De 2003 até agora, o desempenho econômico da Argentina tem superado o do Brasil por larga margem. Era previsível. Aqui mesmo nesta coluna, escrevi o seguinte há quase dezoito meses: “O que se vê na Argentina de Kirchner é uma política governamental mais ousada, menos presa a fórmulas e rotinas convencionais, formando um contraste notável e, para muitos, inesperado com o Brasil de Lula” (Argentina: o balanço que faltou, Agência Carta Maior, 13 de janeiro de 2004).

Bem. Isso foi em janeiro do ano passado. Desde então, a economia argentina continuou crescendo a taxas elevadas. O PIB aumentou nada menos que 9% em 2004 depois de ter crescido 9% em 2003 (enquanto isso, a economia brasileira registrou crescimento de 0,5% em 2003 e de 5% em 2004). Para 2005, estima-se que o crescimento da Argentina seja menor, mas ainda expressivo, entre 6% e 7% (calcula-se que a taxa de crescimento do Brasil fique em 3% ou menos neste ano). A expansão da Argentina tem sido liderada por vigorosa retomada dos investimentos produtivos, o que aumenta as chances de que o processo venha a se sustentar ao longo do tempo.

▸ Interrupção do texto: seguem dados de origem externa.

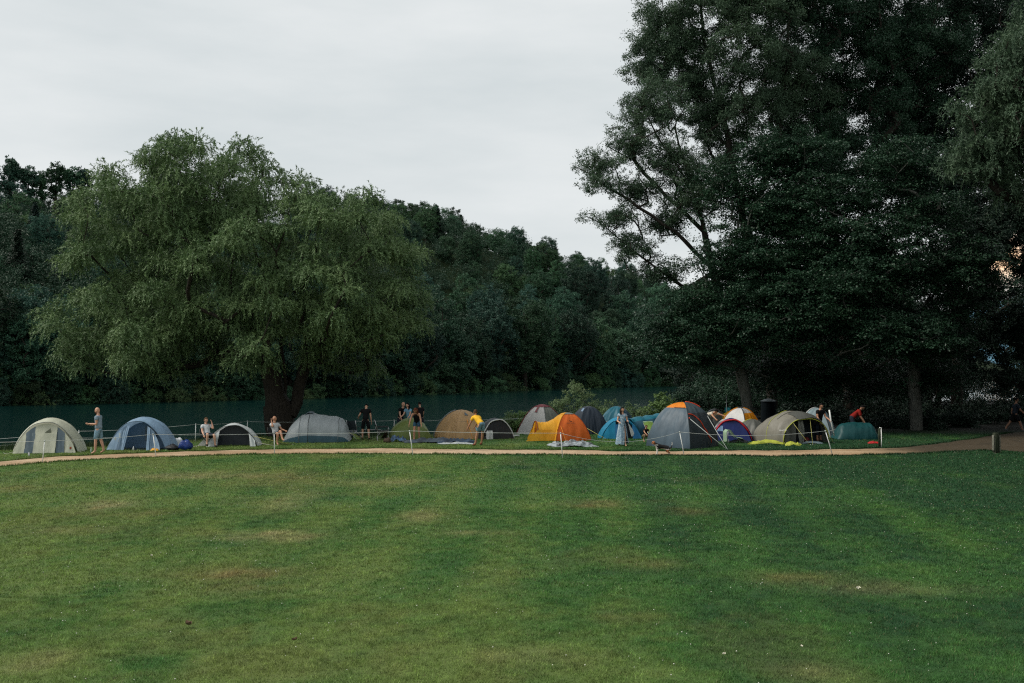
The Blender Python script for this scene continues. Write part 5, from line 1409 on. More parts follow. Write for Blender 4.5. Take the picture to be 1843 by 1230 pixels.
# 16 pale grey-blue dome behind the man with the pole
p, s = ps(1482, 788); p.y += 1.1
t = tent('dome_tent', p, 0, 'pale grey blue dome tent behind the man holding the white pole')
f = dome_fn(1.42, 1.15, 1.15, 4, -72, .8, .03)
for a in (-162, 18, 108): panel(t, 'flysheet', FAB['palegrey'], f, a, a + 90, 0, 1)
panel(t, 'flysheet', FAB['palegrey'], f, -72, 18, 0, 1); rib(t, f, -72, M['pole'], .020); rib(t, f, -162, FAB['white'], .025)
# 17 half-raised teal tent
p, s = ps(1541, 790)
t = tent('ridge_tent', p, -88, 'half raised deep teal tent under the person in red')
f = loft_fn([(-1.12, .55, .04), (-.82, .62, .66), (-.3, .66, .80), (.3, .66, .77), (.72, .62, .72), (1.05, .5, .04)], 0.015, 3, a=1.1, b=1.25)
loft(t, 'flysheet', FAB['teal'], f); line(t, f(.35, .15), (-.9, -1.9, .0), M['rope'], .010); line(t, f(.3, .88), (-.5, 1.5, 0), M['rope'], .010)
b = MB(); b.grid(lambda u, v: (-.58 - .04 * v, -1.0 + 2.0 * u, .015 + .07 * v), 12, 2); b.build('hem', FAB['palegrey'], t)
heap('red_sack', g(1572, 799), .26, .10, .12, FAB['red'], 'flat red stuff sack at the corner of the deep teal tent', 'bag', 46, n=14)

# tents in the second row
def back_tent(px, py_top, Y, w, mat, label, mat2=None, off=-80, h=None):
    x = at(px, 700, Y).x; z = float(gz(x, Y)); H = at(px, py_top, Y).z - z if h is None else h
    t = tent('dome_tent', (x, Y, z), 0, label)
    f = dome_fn(H, w * Y / FPX / 2 * 1.05, 1.2, 4, off, .8, .02)
    panel(t, 'flysheet', mat, f, off - 90, off, 0, 1); panel(t, 'flysheet', mat2 or mat, f, off, off + 90, 0, 1); panel(t, 'flysheet', mat, f, off + 90, off + 270, 0, 1, nu=20)
    rib(t, f, off, M['pole'], .014)
    return t
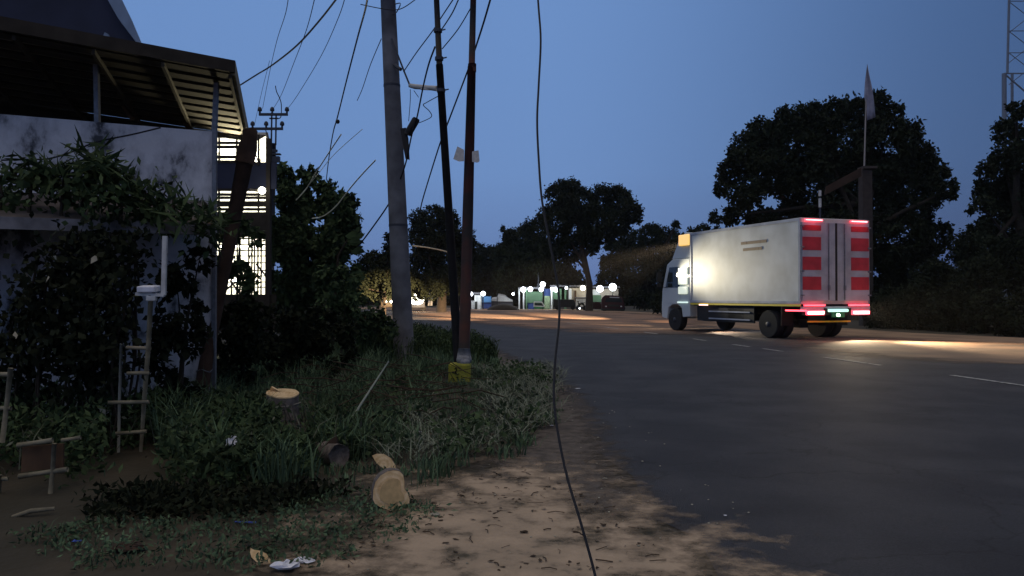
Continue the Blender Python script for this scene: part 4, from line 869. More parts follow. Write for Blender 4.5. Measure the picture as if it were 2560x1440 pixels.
def crumple(name, px, py, w_, h_, m, label, seed=1, flat=.5):
    c = G(px, py); r = np.random.default_rng(seed); t = MB()
    nu, nv = 12, 6; vs_ = []
    for i in range(nv + 1):
        for j in range(nu):
            th = math.pi * i / nv; ph = 2 * math.pi * j / nu; k = r.uniform(.6, 1.15)
            vs_.append((c.x + w_ * math.sin(th) * math.cos(ph) * k, c.y + h_ * math.sin(th) * math.sin(ph) * k, .012 + max(0, w_ * flat * (1 + math.cos(th)) * .5 * k)))
    t.add(vs_, [(i * nu + j, i * nu + (j + 1) % nu, (i + 1) * nu + (j + 1) % nu, (i + 1) * nu + j) for i in range(nv) for j in range(nu)])
    return tag(t.build(name, M[m], org=c), label, 'litter')
crumple('plastic_bag', 715, 1425, .082, .05, 'plastic_w', 'crumpled whitish plastic bag on the soil at the bottom edge', 3)
crumple('plastic_bag', 760, 1408, .07, .045, 'plastic_w', 'thin translucent plastic scrap right of the whitish bag', 4, .3)
o = crumple('plastic_cup', 607, 1168, .058, .05, 'plastic_w', 'small bright white trash piece in the weeds left of the stump', 5, 1.6); o.location.z = .20; o.location.y -= .25
tag(MB().tube([G(590, 1309) + Vector((0, 0, .015)), G(642, 1310) + Vector((0, 0, .015))], .006, 6).build('drinking_straw', M['plastic_b']), 'blue drinking straw on the dark soil', 'straw')
crumple('plastic_scrap', 196, 1358, .03, .02, 'plastic_b', 'small blue plastic scrap near the lower left corner', 6)
crumple('litter_scrap', 1812, 1292, .012, .012, 'plastic_w', 'small white scrap alone on the asphalt at lower right', 8)
crumple('litter_scrap', 1444, 973, .05, .03, 'plastic_w', 'flat white scrap on the asphalt just right of the hanging cable', 9, .1)
crumple('brick_piece', 330, 1375, .12, .09, 'brownpost', 'flat reddish brick piece half buried at the lower left', 10, .25)
for i, (px, py, s_, lb) in enumerate([(700, 1265, .03, 'pale wood chip below the weeds, left of the large log'), (1090, 1292, .04, 'yellowish clod on the dirt right of the large log'), (1380, 1067, .025, 'white fleck at the asphalt edge beside the hanging cable'), (1050, 1083, .025, 'white scrap in the grass below the yellow block'), (1310, 1335, .03, 'dark clod on the dirt left of the hanging cable'), (1512, 1200, .022, 'pale fleck on the asphalt right of the hanging cable')]):
    crumple('litter_scrap', px, py, s_, s_ * .6, ['straw', 'straw', 'plastic_w', 'plastic_w', 'leaflitter', 'straw'][i], lb, 20 + i, .5)

# ---------------- box truck ----------------
TH = math.radians(19)
tr = thing('box_truck', (10.88, 26.9, 0), 'large white box truck driving away with red rear panels and lit tail lamps', 'truck', rz=TH, local=True)
T = {}
T['white'] = mat('truck white', (0.62, 0.63, 0.60), .5, col2=(.47, .47, .43), scale=1.1, thr=(.32, .6))
T['cab'] = mat('cab paint', (0.50, 0.54, 0.54), .35)
T['grey'] = mat('door grey', (0.42, 0.45, 0.52), .5, var=.35, scale=1.6)
T['red'] = mat('red reflective panel', (0.46, 0.045, 0.06), .4, var=.3, scale=3)
T['dark'] = mat('chassis black', (0.018, 0.018, 0.018), .7)
T['yellow'] = mat('yellow stripe', (0.80, 0.62, 0.05), .5)
T['rubber'] = mat('tyre rubber', (0.02, 0.02, 0.02), .9)
T['glass'] = mat('cab glass', (0.02, 0.03, 0.035), .08, spec=.6)
T['brown'] = mat('brown lettering', (0.30, 0.22, 0.14), .7)
HB = 1.2; BL = 6.1
body = MB().box((0, BL / 2 + .02, (1.20 + 4.08) / 2), (2.40, BL, 2.88)).build('cargo_box', T['white'], tr, bevel=.03)
t = MB()
for z in (1.26, 4.02):
    for s_ in (-1, 1): t.box((s_ * 1.212, BL / 2 + .02, z), (.03, BL + .02, .09))
for s_ in (-1, 1):
    for y in (.05, BL - .02): t.box((s_ * 1.212, y, 2.64), (.03, .08, 2.66))
t.build('rail', T['grey'], body)
t = MB()
for row, z in ((0, 3.42), (1, 3.18)):
    y = 2.9 - .1 * row
    for k in range(9 if row == 0 else 7):
        wd = random.choice((.12, .15, .18)); t.box((-1.206, y, z), (.016, wd + .004, .10)); y -= wd
t.build('lettering', T['brown'], body)
MB().box((-1.217, BL / 2, 1.165), (.02, BL, .07)).build('side_stripe', T['yellow'], body)
for s_ in (-1, 1):
    d = MB().box((s_ * .60, -.005, 2.62), (1.15, .05, 2.62)).build('rear_door', T['grey'], tr, bevel=.008)
    for i, z in enumerate((3.74, 3.22, 2.56, 1.90)):
        MB().box((s_ * .85, -.034, z), (.64, .012, .44 if z != 3.74 else .18)).build('reflector_panel', T['red'], d)
    t = MB(); t.tube([(s_ * .28, -.06, 1.35), (s_ * .28, -.06, 3.9)], .018, 8); t.box((s_ * .28, -.07, 1.75), (.05, .05, .16)); t.build('lock_rod', M['galv'], d)
    t = MB()
    for z in (1.5, 2.3, 3.1, 3.8): t.box((s_ * 1.18, -.05, z), (.10, .04, .05))
    t.build('hinge', M['galv'], d)
    MB().box((s_ * .80, -.055, 4.0), (.60, .05, .045)).build('marker_lamp', M['redlit'], tr)
    MB().box((s_ * .80, -.082, 4.0), (.56, .01, .018)).build('marker_core', M['redcore'], tr)
    tl = MB().box((s_ * .80, -.10, .92), (.62, .09, .15)).build('tail_lamp', M['redlit'], tr, bevel=.02)
    MB().box((s_ * .80, -.150, .92), (.54, .012, .075)).build('lens_core', lit('tail core', (1, .62, .55), 9), tl)
    MB().box((s_ * .78, -.06, 1.17), (.72, .05, .05)).build('tail_strip', M['redlit'], tr)
    lamp('tail_glow', 'POINT', (s_ * .80, -.35, .95), 3, (1, .08, .06), tr, .05)
    lamp('marker_glow', 'POINT', (s_ * .80, -.25, 3.98), 3, (1, .06, .08), tr, .05)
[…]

Apesar da rápida expansão da economia, a inflação foi razoavelmente controlada e o balanço de pagamento registrou superávits em transações correntes. Medida por um índice de preços ao consumidor, a taxa de inflação na Argentina caiu de 41% em 2002 para 4% em 2003, voltando a aumentar para 6% em 2004. Estima-se que ela suba para cerca de 10% em 2005. Nessa área, o Brasil deve fazer o seu gol de honra: a inflação brasileira será inferior à da Argentina em 2005.

Para salvar a nossa cara, alguns economistas brasileiros lembram que a Argentina está retomando o terreno perdido durante a recessão do período 1999-2002. A ressalva é válida, especialmente para a fase inicial da recuperação. Mas não se deve perder de vista o essencial: a Argentina não teria alcançado o que alcançou se estivesse seguindo as políticas preconizadas pelo FMI ou (o que daria no mesmo) inspirando-se no exemplo Palocci-Meirelles.

O FMI recomendou insistentemente que o governo argentino aumentasse o superávit fiscal primário para níveis próximos, em termos de percentagem do PIB, aos observados no Brasil. O ministro da Economia, Roberto Lavagna, não aceitou. A Argentina fixa metas de superávit primário que ela considera compatíveis com o crescimento da economia e outros objetivos do governo. Esse foi um dos princípios que orientaram a bem-sucedida reestruturação da dívida externa pública.

As taxas de juro de curto prazo são sempre muito inferiores às brasileiras. Em termos reais, chegam a ser negativas em alguns períodos. A Argentina busca, além disso, manter um câmbio depreciado e competitivo. O Banco Central vem seguindo um regime de flutuação administrada, com intervenções no mercado cambial para conter a tendência de apreciação do peso. Essas intervenções são freqüentemente esterilizadas, por meio de operações de mercado aberto ou outros mecanismos. Com taxas de juro internas moderadas, o custo fiscal de acumular reservas internacionais não é proibitivo, como no Brasil.

A Argentina também não tem preconceito contra controles de capital. Restrições à entrada de capitais especulativos ou de curto prazo têm sido aplicadas com freqüência para ajudar a conter a valorização da moeda argentina.
Enquanto isso, aqui reina a mediocridade. Em matéria de política econômica, o Brasil ainda está na “era Dunga”, aquele tempo do futebol de retranca, defensivo e perdedor.